• WHAT THE TASK REQUIRES
Take the listing and print it in full, exactly as given.

• DATASET EXTRACT

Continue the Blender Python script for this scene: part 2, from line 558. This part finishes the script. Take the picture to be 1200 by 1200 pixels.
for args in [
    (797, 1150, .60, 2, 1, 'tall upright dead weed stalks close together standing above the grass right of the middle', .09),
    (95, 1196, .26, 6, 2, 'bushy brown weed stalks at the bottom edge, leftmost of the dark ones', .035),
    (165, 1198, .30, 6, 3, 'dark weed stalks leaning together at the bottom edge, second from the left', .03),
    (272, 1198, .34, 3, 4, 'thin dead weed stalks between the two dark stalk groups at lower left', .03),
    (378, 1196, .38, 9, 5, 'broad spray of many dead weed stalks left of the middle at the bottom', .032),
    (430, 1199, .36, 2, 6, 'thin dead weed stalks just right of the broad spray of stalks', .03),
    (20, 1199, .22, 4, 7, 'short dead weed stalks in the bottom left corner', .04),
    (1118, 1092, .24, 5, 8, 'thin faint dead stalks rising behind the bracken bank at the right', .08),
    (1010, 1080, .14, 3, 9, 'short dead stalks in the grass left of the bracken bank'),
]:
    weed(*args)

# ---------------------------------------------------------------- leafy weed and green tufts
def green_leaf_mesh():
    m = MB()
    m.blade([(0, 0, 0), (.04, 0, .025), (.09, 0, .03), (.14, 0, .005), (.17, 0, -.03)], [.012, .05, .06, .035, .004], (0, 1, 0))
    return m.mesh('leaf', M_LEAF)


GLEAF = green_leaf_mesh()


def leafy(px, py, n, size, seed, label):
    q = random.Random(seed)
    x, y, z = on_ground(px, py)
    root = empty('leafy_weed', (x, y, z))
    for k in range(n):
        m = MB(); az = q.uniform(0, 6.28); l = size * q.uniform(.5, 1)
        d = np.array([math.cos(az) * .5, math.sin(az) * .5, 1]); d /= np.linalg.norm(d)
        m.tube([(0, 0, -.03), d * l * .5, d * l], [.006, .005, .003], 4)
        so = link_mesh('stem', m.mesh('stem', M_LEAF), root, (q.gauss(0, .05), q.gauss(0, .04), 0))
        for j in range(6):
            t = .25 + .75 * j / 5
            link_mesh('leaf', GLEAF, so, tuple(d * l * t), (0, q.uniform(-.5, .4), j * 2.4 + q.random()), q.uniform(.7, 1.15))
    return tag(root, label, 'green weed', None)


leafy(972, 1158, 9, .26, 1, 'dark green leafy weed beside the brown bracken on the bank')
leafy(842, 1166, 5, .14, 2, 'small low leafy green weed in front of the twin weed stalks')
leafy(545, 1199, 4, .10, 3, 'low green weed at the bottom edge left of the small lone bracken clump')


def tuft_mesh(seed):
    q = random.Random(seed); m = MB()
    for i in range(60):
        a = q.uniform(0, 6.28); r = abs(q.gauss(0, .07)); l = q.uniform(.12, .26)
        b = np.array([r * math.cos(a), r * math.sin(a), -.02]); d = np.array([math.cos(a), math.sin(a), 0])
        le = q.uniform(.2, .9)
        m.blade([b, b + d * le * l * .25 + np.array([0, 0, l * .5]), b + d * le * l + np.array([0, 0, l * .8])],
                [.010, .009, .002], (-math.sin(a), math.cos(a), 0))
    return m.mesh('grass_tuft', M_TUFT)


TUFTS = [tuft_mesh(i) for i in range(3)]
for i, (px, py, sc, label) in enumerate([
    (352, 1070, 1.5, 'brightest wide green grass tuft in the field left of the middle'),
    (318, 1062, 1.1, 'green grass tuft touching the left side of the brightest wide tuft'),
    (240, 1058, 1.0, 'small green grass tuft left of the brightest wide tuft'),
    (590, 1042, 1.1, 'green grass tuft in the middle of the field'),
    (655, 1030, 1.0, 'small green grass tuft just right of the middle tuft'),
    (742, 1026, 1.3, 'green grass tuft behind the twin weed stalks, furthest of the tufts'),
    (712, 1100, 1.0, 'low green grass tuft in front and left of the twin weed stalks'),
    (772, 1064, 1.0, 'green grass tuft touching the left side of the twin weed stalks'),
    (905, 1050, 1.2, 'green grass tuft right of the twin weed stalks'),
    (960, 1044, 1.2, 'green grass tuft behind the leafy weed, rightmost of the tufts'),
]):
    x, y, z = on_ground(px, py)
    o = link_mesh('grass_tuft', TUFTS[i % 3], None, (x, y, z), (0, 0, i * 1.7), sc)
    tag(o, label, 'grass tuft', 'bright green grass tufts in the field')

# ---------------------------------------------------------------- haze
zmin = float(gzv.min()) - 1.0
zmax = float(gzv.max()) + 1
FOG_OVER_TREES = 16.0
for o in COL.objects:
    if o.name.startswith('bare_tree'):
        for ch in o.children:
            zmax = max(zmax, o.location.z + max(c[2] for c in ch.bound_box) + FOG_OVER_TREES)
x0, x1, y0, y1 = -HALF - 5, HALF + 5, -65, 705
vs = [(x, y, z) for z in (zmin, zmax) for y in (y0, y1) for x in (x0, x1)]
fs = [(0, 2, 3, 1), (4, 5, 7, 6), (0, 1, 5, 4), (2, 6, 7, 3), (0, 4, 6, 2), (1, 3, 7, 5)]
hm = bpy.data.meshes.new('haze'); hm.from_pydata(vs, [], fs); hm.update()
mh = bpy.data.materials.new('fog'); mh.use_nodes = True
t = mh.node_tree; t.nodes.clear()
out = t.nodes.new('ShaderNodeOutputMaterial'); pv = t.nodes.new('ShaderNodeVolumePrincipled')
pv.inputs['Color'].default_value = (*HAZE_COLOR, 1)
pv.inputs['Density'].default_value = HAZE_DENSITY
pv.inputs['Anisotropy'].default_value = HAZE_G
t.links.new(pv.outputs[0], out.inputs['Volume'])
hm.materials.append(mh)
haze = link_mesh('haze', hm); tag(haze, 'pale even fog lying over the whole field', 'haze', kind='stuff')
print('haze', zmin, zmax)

• ANSWER TO THE EXERCISE
Continue the Blender Python script for this scene: part 2, from line 558. This part finishes the script. Take the picture to be 1200 by 1200 pixels.
for args in [
    (797, 1150, .60, 2, 1, 'tall upright dead weed stalks close together standing above the grass right of the middle', .09),
    (95, 1196, .26, 6, 2, 'bushy brown weed stalks at the bottom edge, leftmost of the dark ones', .035),
    (165, 1198, .30, 6, 3, 'dark weed stalks leaning together at the bottom edge, second from the left', .03),
    (272, 1198, .34, 3, 4, 'thin dead weed stalks between the two dark stalk groups at lower left', .03),
    (378, 1196, .38, 9, 5, 'broad spray of many dead weed stalks left of the middle at the bottom', .032),
    (430, 1199, .36, 2, 6, 'thin dead weed stalks just right of the broad spray of stalks', .03),
    (20, 1199, .22, 4, 7, 'short dead weed stalks in the bottom left corner', .04),
    (1118, 1092, .24, 5, 8, 'thin faint dead stalks rising behind the bracken bank at the right', .08),
    (1010, 1080, .14, 3, 9, 'short dead stalks in the grass left of the bracken bank'),
]:
    weed(*args)

# ---------------------------------------------------------------- leafy weed and green tufts
def green_leaf_mesh():
    m = MB()
    m.blade([(0, 0, 0), (.04, 0, .025), (.09, 0, .03), (.14, 0, .005), (.17, 0, -.03)], [.012, .05, .06, .035, .004], (0, 1, 0))
    return m.mesh('leaf', M_LEAF)


GLEAF = green_leaf_mesh()


def leafy(px, py, n, size, seed, label):
    q = random.Random(seed)
    x, y, z = on_ground(px, py)
    root = empty('leafy_weed', (x, y, z))
    for k in range(n):
        m = MB(); az = q.uniform(0, 6.28); l = size * q.uniform(.5, 1)
        d = np.array([math.cos(az) * .5, math.sin(az) * .5, 1]); d /= np.linalg.norm(d)
        m.tube([(0, 0, -.03), d * l * .5, d * l], [.006, .005, .003], 4)
        so = link_mesh('stem', m.mesh('stem', M_LEAF), root, (q.gauss(0, .05), q.gauss(0, .04), 0))
        for j in range(6):
            t = .25 + .75 * j / 5
            link_mesh('leaf', GLEAF, so, tuple(d * l * t), (0, q.uniform(-.5, .4), j * 2.4 + q.random()), q.uniform(.7, 1.15))
    return tag(root, label, 'green weed', None)


leafy(972, 1158, 9, .26, 1, 'dark green leafy weed beside the brown bracken on the bank')
leafy(842, 1166, 5, .14, 2, 'small low leafy green weed in front of the twin weed stalks')
leafy(545, 1199, 4, .10, 3, 'low green weed at the bottom edge left of the small lone bracken clump')


def tuft_mesh(seed):
    q = random.Random(seed); m = MB()
    for i in range(60):
        a = q.uniform(0, 6.28); r = abs(q.gauss(0, .07)); l = q.uniform(.12, .26)
        b = np.array([r * math.cos(a), r * math.sin(a), -.02]); d = np.array([math.cos(a), math.sin(a), 0])
        le = q.uniform(.2, .9)
        m.blade([b, b + d * le * l * .25 + np.array([0, 0, l * .5]), b + d * le * l + np.array([0, 0, l * .8])],
                [.010, .009, .002], (-math.sin(a), math.cos(a), 0))
    return m.mesh('grass_tuft', M_TUFT)


TUFTS = [tuft_mesh(i) for i in range(3)]
for i, (px, py, sc, label) in enumerate([
    (352, 1070, 1.5, 'brightest wide green grass tuft in the field left of the middle'),
    (318, 1062, 1.1, 'green grass tuft touching the left side of the brightest wide tuft'),
    (240, 1058, 1.0, 'small green grass tuft left of the brightest wide tuft'),
    (590, 1042, 1.1, 'green grass tuft in the middle of the field'),
    (655, 1030, 1.0, 'small green grass tuft just right of the middle tuft'),
    (742, 1026, 1.3, 'green grass tuft behind the twin weed stalks, furthest of the tufts'),
    (712, 1100, 1.0, 'low green grass tuft in front and left of the twin weed stalks'),
    (772, 1064, 1.0, 'green grass tuft touching the left side of the twin weed stalks'),
    (905, 1050, 1.2, 'green grass tuft right of the twin weed stalks'),
    (960, 1044, 1.2, 'green grass tuft behind the leafy weed, rightmost of the tufts'),
]):
    x, y, z = on_ground(px, py)
    o = link_mesh('grass_tuft', TUFTS[i % 3], None, (x, y, z), (0, 0, i * 1.7), sc)
    tag(o, label, 'grass tuft', 'bright green grass tufts in the field')

# ---------------------------------------------------------------- haze
zmin = float(gzv.min()) - 1.0
zmax = float(gzv.max()) + 1
FOG_OVER_TREES = 16.0
for o in COL.objects:
    if o.name.startswith('bare_tree'):
        for ch in o.children:
            zmax = max(zmax, o.location.z + max(c[2] for c in ch.bound_box) + FOG_OVER_TREES)
x0, x1, y0, y1 = -HALF - 5, HALF + 5, -65, 705
vs = [(x, y, z) for z in (zmin, zmax) for y in (y0, y1) for x in (x0, x1)]
fs = [(0, 2, 3, 1), (4, 5, 7, 6), (0, 1, 5, 4), (2, 6, 7, 3), (0, 4, 6, 2), (1, 3, 7, 5)]
hm = bpy.data.meshes.new('haze'); hm.from_pydata(vs, [], fs); hm.update()
mh = bpy.data.materials.new('fog'); mh.use_nodes = True
t = mh.node_tree; t.nodes.clear()
out = t.nodes.new('ShaderNodeOutputMaterial'); pv = t.nodes.new('ShaderNodeVolumePrincipled')
pv.inputs['Color'].default_value = (*HAZE_COLOR, 1)
pv.inputs['Density'].default_value = HAZE_DENSITY
pv.inputs['Anisotropy'].default_value = HAZE_G
t.links.new(pv.outputs[0], out.inputs['Volume'])
hm.materials.append(mh)
haze = link_mesh('haze', hm); tag(haze, 'pale even fog lying over the whole field', 'haze', kind='stuff')
print('haze', zmin, zmax)